# [PROBLEM REQUIREMENTS]
Repeat the data below exactly, dropping any pictures it holds.
--- begin SOURCE DATA ---
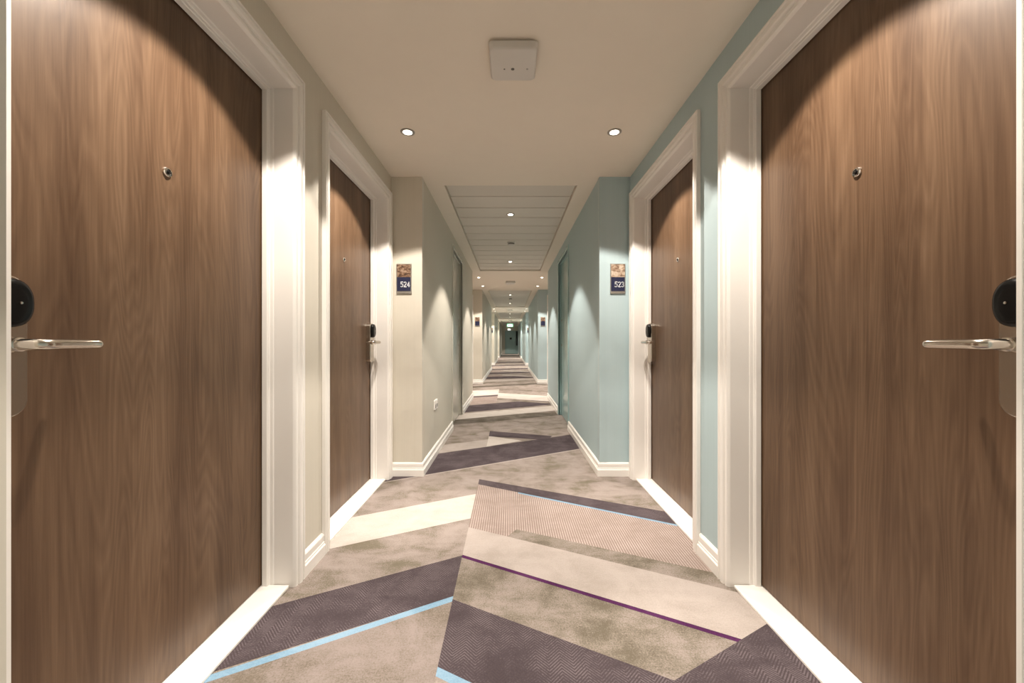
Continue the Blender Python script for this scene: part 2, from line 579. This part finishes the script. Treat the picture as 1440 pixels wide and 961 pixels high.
def hotel_door(s, y0, y1, lock_at, tone, where):
    door_no[0] += 1
    root = bpy.data.objects.new('door_%d' % door_no[0], None)
    COL.objects.link(root)
    root.location = (s * DW, (y0 + y1) / 2, 0)
    structure(root, where, 'door')
    face = 1.0605
    bm = bmesh.new(); box(bm, s * face, s * (face + 0.045), y0 - 0.011, y1 + 0.011, 0.016, HD + 0.011)
    leaf = link('door_leaf', bm, 'veneer', root, bevel=0.002)
    bm = bmesh.new(); surround(bm, FRAME, s, y0, y1, HD)
    link('door_jamb', bm, 'white', root)
    bm = bmesh.new(); surround(bm, ARCH, s, y0, y1, HD)
    link('architrave', bm, 'white', root)
    bm = bmesh.new(); box(bm, s * 0.947, s * (face + 0.06), y0 - 0.012, y1 + 0.012, 0.0, 0.013)
    link('threshold', bm, 'sill', root, bevel=0.003)
    # peephole
    yc = (y0 + y1) / 2 + 0.004
    bm = bmesh.new()
    lathe(bm, [(0.0145, 0.0), (0.0145, 0.004), (0.0125, 0.0065), (0.009, 0.007), (0.008, 0.0045), (0.0, 0.0045)][:-1], (s * face, yc, 1.57), 'x', 28, -s)
    ph = link('peephole', bm, 'chrome', root, smooth=True)
    bm = bmesh.new()
    lathe(bm, [(0.0078, 0.003), (0.0070, 0.0062), (0.004, 0.0082), (0.0012, 0.0088)], (s * face, yc, 1.57), 'x', 20, -s)
    link('peephole_lens', bm, 'black', ph, smooth=True)
    # card lock: tall rounded plate, black reader, lever
    e = 1 if lock_at == 'near' else -1
    yl = (y0 + 0.052) if e == 1 else (y1 - 0.047)
    to3 = lambda a, b, d: (s * (face - d), a, b)
    bm = bmesh.new()
    loft(bm, [[to3(a, b, d) for a, b in rrect(yl, 1.040, 0.072 - k, 0.292 - k, 0.033 - k / 2, 8)]
              for d, k in ((0, 0), (0.030, 0), (0.0325, 0.0015), (0.034, 0.006))])
    plate = link('lock_plate', bm, 'nickel', root)
    bm = bmesh.new()
    loft(bm, [[to3(a, b, d) for a, b in superellipse(yl, 1.129, 0.0355 * k, 0.050 * k, 2.3)]
              for d, k in ((0.031, 0.97), (0.033, 1.0), (0.042, 1.0), (0.048, 0.97), (0.052, 0.89), (0.0545, 0.75), (0.0555, 0.5))])
    rd = link('card_reader', bm, 'black', plate, smooth=True)
    bm = bmesh.new()
    lathe(bm, [(0.0026, 0.054), (0.0026, 0.0575), (0.001, 0.058)], (s * face, yl + e * 0.006, 1.129), 'x', 12, -s)
    link('indicator', bm, 'chrome', rd, smooth=True)
    bm = bmesh.new()
    lathe(bm, [(0.0165, 0.033), (0.0165, 0.041), (0.0135, 0.044), (0.0125, 0.052), (0.0145, 0.055), (0.0145, 0.062), (0.011, 0.064)], (s * face, yl, 1.044), 'x', 28, -s)
    pts, rad = [], []
    P = 0.094

    def add(p, y, r):
        pts.append((s * (face - p), yl + e * y, 1.044)); rad.append(r)
    add(0.060, 0.0, 0.0120)
    for k in range(9):                                  # bend out of the door
        a = PI / 2 * k / 8
        add(P - 0.026 + 0.026 * math.sin(a), 0.026 * (1 - math.cos(a)), 0.0118)
    for k in range(1, 8):
        t = k / 7
        add(P, 0.026 + 0.087 * t, (0.0116 - 0.0012 * t, 0.0114 - 0.0022 * t))
    for k in range(1, 7):                               # and back towards it at the tip
        a = PI / 2 * k / 6
        add(P - 0.013 * (1 - math.cos(a)), 0.113 + 0.013 * math.sin(a), (0.0104, 0.0092))
    add(P - 0.040, 0.126, (0.0100, 0.0090))
    add(P - 0.042, 0.126, 0.0065)
    tube(bm, pts, rad)
    link('lever_handle', bm, 'nickel', plate, smooth=True)


for i in range(WITH_DOORS):
    for s, side, tone in SIDES:
        for o0, o1, lk in OPENINGS:
            y0 = BAYS[i][0]
            end = 'camera end' if lk == 'near' else 'far end'
            hotel_door(s, y0 + o0, y0 + o1, lk, tone,
                       'brown oak-veneer room door in the %s wall, %s of the %s door bay' % (tone, end, ORD[i]))

# painted service doors facing each other in the first narrow stretch
for s, side, tone in SIDES:
    door_no[0] += 1
    y0, y1, h = RISER
    root = bpy.data.objects.new('door_%d' % door_no[0], None)
    COL.objects.link(root)
    root.location = (s * NW, (y0 + y1) / 2, 0)
    structure(root, 'flush %s-painted service door in the %s wall of the first narrow stretch' % (tone, tone), 'door')
    bm = bmesh.new(); box(bm, s * (NW + 0.035), s * (NW + 0.075), y0 + 0.006, y1 - 0.006, 0.006, h - 0.006)
    link('door_leaf', bm, tone + '_door', root, bevel=0.002)
    bm = bmesh.new()
    surround(bm, [(-0.012, NW + 0.034), (-0.012, NW + 0.012), (0.0, NW + 0.010), (0.0, NW - 0.008), (0.004, NW - 0.011), (0.046, NW - 0.011), (0.050, NW - 0.007), (0.050, NW)], s, y0, y1, h)
    link('door_frame', bm, tone + '_door', root)
    for z in (1.0, 1.35):
        bm = bmesh.new()
        lathe(bm, [(0.016, 0.0), (0.016, 0.006), (0.011, 0.009), (0.004, 0.009)], (s * (NW + 0.035), y1 - 0.07, z), 'x', 24, -s)
        link('lock_rose', bm, 'nickel', root, smooth=True)

# clear-finished corner guards on the pier corners
for s, side, tone in SIDES:
    for i, (y0, y1) in enumerate(BAYS):
        for yy, d, wh in ((y0, 1, 'start'), (y1, -1, 'end')):
            if i == 0 and wh == 'start':
                continue
            if wh == 'start':
                txt = 'slim %s corner guard where the corridor opens into the %s door bay' % (tone, ORD[i])
            else:
                txt = 'slim %s corner guard on the pier closing the %s door bay' % (tone, ORD[i])
            t = 0.0028
            L = [(s * (NW - t), yy + d * t), (s * (NW - t), yy - d * 0.05), (s * (NW + 0.0002), yy - d * 0.05),
                 (s * (NW + 0.0002), yy), (s * (NW + 0.05), yy), (s * (NW + 0.05), yy + d * t)]
            bm = bmesh.new()
            prism(bm, L, lambda a, b, z: (a, b, z), 0.107, CEIL - 0.001)
            o = link('corner_guard', bm, tone + '_guard')
            o['label'] = txt
            o['category'] = 'corner guard'
            o['group'] = 'corner guards'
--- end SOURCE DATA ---
# [RESPONSE TO THIS EXERCISE]
Continue the Blender Python script for this scene: part 2, from line 579. This part finishes the script. Treat the picture as 1440 pixels wide and 961 pixels high.
def hotel_door(s, y0, y1, lock_at, tone, where):
    door_no[0] += 1
    root = bpy.data.objects.new('door_%d' % door_no[0], None)
    COL.objects.link(root)
    root.location = (s * DW, (y0 + y1) / 2, 0)
    structure(root, where, 'door')
    face = 1.0605
    bm = bmesh.new(); box(bm, s * face, s * (face + 0.045), y0 - 0.011, y1 + 0.011, 0.016, HD + 0.011)
    leaf = link('door_leaf', bm, 'veneer', root, bevel=0.002)
    bm = bmesh.new(); surround(bm, FRAME, s, y0, y1, HD)
    link('door_jamb', bm, 'white', root)
    bm = bmesh.new(); surround(bm, ARCH, s, y0, y1, HD)
    link('architrave', bm, 'white', root)
    bm = bmesh.new(); box(bm, s * 0.947, s * (face + 0.06), y0 - 0.012, y1 + 0.012, 0.0, 0.013)
    link('threshold', bm, 'sill', root, bevel=0.003)
    # peephole
    yc = (y0 + y1) / 2 + 0.004
    bm = bmesh.new()
    lathe(bm, [(0.0145, 0.0), (0.0145, 0.004), (0.0125, 0.0065), (0.009, 0.007), (0.008, 0.0045), (0.0, 0.0045)][:-1], (s * face, yc, 1.57), 'x', 28, -s)
    ph = link('peephole', bm, 'chrome', root, smooth=True)
    bm = bmesh.new()
    lathe(bm, [(0.0078, 0.003), (0.0070, 0.0062), (0.004, 0.0082), (0.0012, 0.0088)], (s * face, yc, 1.57), 'x', 20, -s)
    link('peephole_lens', bm, 'black', ph, smooth=True)
    # card lock: tall rounded plate, black reader, lever
    e = 1 if lock_at == 'near' else -1
    yl = (y0 + 0.052) if e == 1 else (y1 - 0.047)
    to3 = lambda a, b, d: (s * (face - d), a, b)
    bm = bmesh.new()
    loft(bm, [[to3(a, b, d) for a, b in rrect(yl, 1.040, 0.072 - k, 0.292 - k, 0.033 - k / 2, 8)]
              for d, k in ((0, 0), (0.030, 0), (0.0325, 0.0015), (0.034, 0.006))])
    plate = link('lock_plate', bm, 'nickel', root)
    bm = bmesh.new()
    loft(bm, [[to3(a, b, d) for a, b in superellipse(yl, 1.129, 0.0355 * k, 0.050 * k, 2.3)]
              for d, k in ((0.031, 0.97), (0.033, 1.0), (0.042, 1.0), (0.048, 0.97), (0.052, 0.89), (0.0545, 0.75), (0.0555, 0.5))])
    rd = link('card_reader', bm, 'black', plate, smooth=True)
    bm = bmesh.new()
    lathe(bm, [(0.0026, 0.054), (0.0026, 0.0575), (0.001, 0.058)], (s * face, yl + e * 0.006, 1.129), 'x', 12, -s)
    link('indicator', bm, 'chrome', rd, smooth=True)
    bm = bmesh.new()
    lathe(bm, [(0.0165, 0.033), (0.0165, 0.041), (0.0135, 0.044), (0.0125, 0.052), (0.0145, 0.055), (0.0145, 0.062), (0.011, 0.064)], (s * face, yl, 1.044), 'x', 28, -s)
    pts, rad = [], []
    P = 0.094

    def add(p, y, r):
        pts.append((s * (face - p), yl + e * y, 1.044)); rad.append(r)
    add(0.060, 0.0, 0.0120)
    for k in range(9):                                  # bend out of the door
        a = PI / 2 * k / 8
        add(P - 0.026 + 0.026 * math.sin(a), 0.026 * (1 - math.cos(a)), 0.0118)
    for k in range(1, 8):
        t = k / 7
        add(P, 0.026 + 0.087 * t, (0.0116 - 0.0012 * t, 0.0114 - 0.0022 * t))
    for k in range(1, 7):                               # and back towards it at the tip
        a = PI / 2 * k / 6
        add(P - 0.013 * (1 - math.cos(a)), 0.113 + 0.013 * math.sin(a), (0.0104, 0.0092))
    add(P - 0.040, 0.126, (0.0100, 0.0090))
    add(P - 0.042, 0.126, 0.0065)
    tube(bm, pts, rad)
    link('lever_handle', bm, 'nickel', plate, smooth=True)


for i in range(WITH_DOORS):
    for s, side, tone in SIDES:
        for o0, o1, lk in OPENINGS:
            y0 = BAYS[i][0]
            end = 'camera end' if lk == 'near' else 'far end'
            hotel_door(s, y0 + o0, y0 + o1, lk, tone,
                       'brown oak-veneer room door in the %s wall, %s of the %s door bay' % (tone, end, ORD[i]))

# painted service doors facing each other in the first narrow stretch
for s, side, tone in SIDES:
    door_no[0] += 1
    y0, y1, h = RISER
    root = bpy.data.objects.new('door_%d' % door_no[0], None)
    COL.objects.link(root)
    root.location = (s * NW, (y0 + y1) / 2, 0)
    structure(root, 'flush %s-painted service door in the %s wall of the first narrow stretch' % (tone, tone), 'door')
    bm = bmesh.new(); box(bm, s * (NW + 0.035), s * (NW + 0.075), y0 + 0.006, y1 - 0.006, 0.006, h - 0.006)
    link('door_leaf', bm, tone + '_door', root, bevel=0.002)
    bm = bmesh.new()
    surround(bm, [(-0.012, NW + 0.034), (-0.012, NW + 0.012), (0.0, NW + 0.010), (0.0, NW - 0.008), (0.004, NW - 0.011), (0.046, NW - 0.011), (0.050, NW - 0.007), (0.050, NW)], s, y0, y1, h)
    link('door_frame', bm, tone + '_door', root)
    for z in (1.0, 1.35):
        bm = bmesh.new()
        lathe(bm, [(0.016, 0.0), (0.016, 0.006), (0.011, 0.009), (0.004, 0.009)], (s * (NW + 0.035), y1 - 0.07, z), 'x', 24, -s)
        link('lock_rose', bm, 'nickel', root, smooth=True)

# clear-finished corner guards on the pier corners
for s, side, tone in SIDES:
    for i, (y0, y1) in enumerate(BAYS):
        for yy, d, wh in ((y0, 1, 'start'), (y1, -1, 'end')):
            if i == 0 and wh == 'start':
                continue
            if wh == 'start':
                txt = 'slim %s corner guard where the corridor opens into the %s door bay' % (tone, ORD[i])
            else:
                txt = 'slim %s corner guard on the pier closing the %s door bay' % (tone, ORD[i])
            t = 0.0028
            L = [(s * (NW - t), yy + d * t), (s * (NW - t), yy - d * 0.05), (s * (NW + 0.0002), yy - d * 0.05),
                 (s * (NW + 0.0002), yy), (s * (NW + 0.05), yy), (s * (NW + 0.05), yy + d * t)]
            bm = bmesh.new()
            prism(bm, L, lambda a, b, z: (a, b, z), 0.107, CEIL - 0.001)
            o = link('corner_guard', bm, tone + '_guard')
            o['label'] = txt
            o['category'] = 'corner guard'
            o['group'] = 'corner guards'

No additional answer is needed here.